Ideally, the Cubs’ market size, brand recognition and resources would put them at least in the conversation to pursue a hitter of Juan Soto’s caliber. But chairman Tom Ricketts said he sets the budget based on team revenue, and that restrictive model keeps taking the Cubs out of the running for superstar free agents.
The baseball operations department makes the calculation that spreading the money across multiple contracts is the most effective way to spend the budget. President of baseball operations Jed Hoyer, however, has only positive things to say about his boss.
“Obviously, we talk to Tom all the time, he asks us questions and pushes us, and we do research and all those different things, but ultimately, these are our decisions, and we own them,” Hoyer said this week at the general managers meetings. “And I think that that’s the best thing you could ask for, is that he respects our experience and intellect to make those decisions.”
Ricketts has never been one to go around his president of baseball operations to land a deal. But that doesn’t change the fact that, to get the level of impact bat they were missing last season, the Cubs are counting on players outperforming projections.
Two years ago, Cody Bellinger was able to step into that role in the lineup.
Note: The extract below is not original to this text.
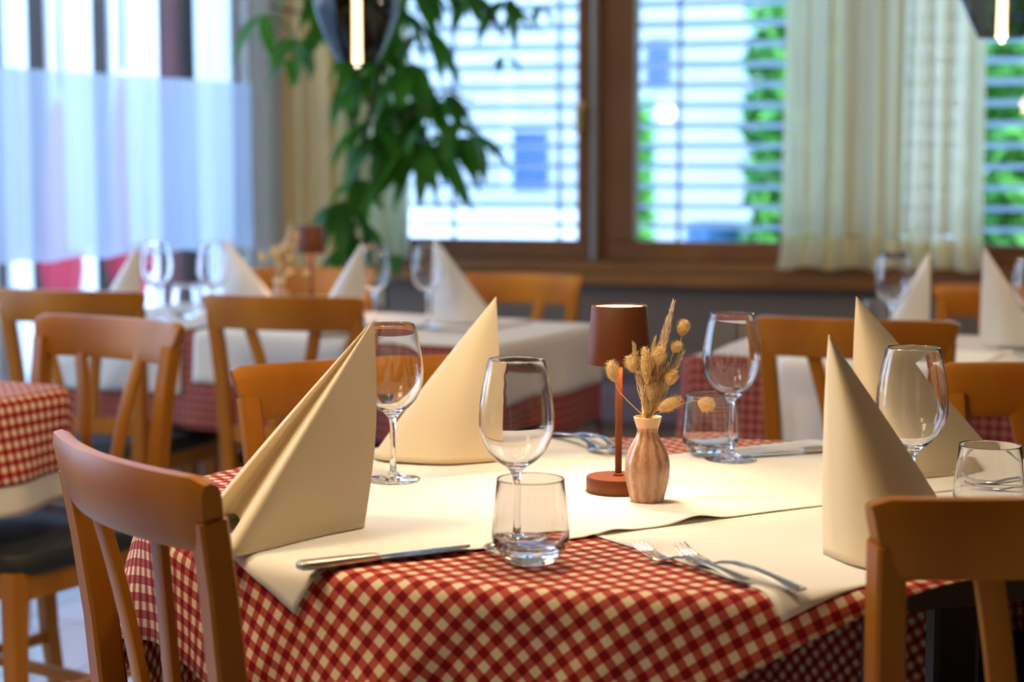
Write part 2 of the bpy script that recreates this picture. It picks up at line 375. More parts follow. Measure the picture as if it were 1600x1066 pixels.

He opted in for another year with the Cubs, exercising his $27.5 million player option last weekend.
“He’s very happy with the situation and his contract,” Bellinger’s agent, Scott Boras, said Wednesday in a news conference. “I think last year he got nicked for a few days, running into a wall and doing things like that. And he felt that, because of his age, his contract, that he was on a comfortable platform that allowed to put together another season before he considered free agency again.”
Boras was alluding to Bellinger fracturing his ribs running into Wrigley Field’s brick outfield wall in April and fracturing his left middle finger in July.
Most of the Cubs’ positions are filled by every-day starters who are under team control for multiple years. A trade following the model of the deadline deal that sent third baseman Christopher Morel to the Rays and brought Isaac Paredes to Chicago could shake up that gridlock.
“Baseball trades are sort of hard to make in today’s game,” Hoyer said, “but I think you have to look for them and find the right teams that will do them.”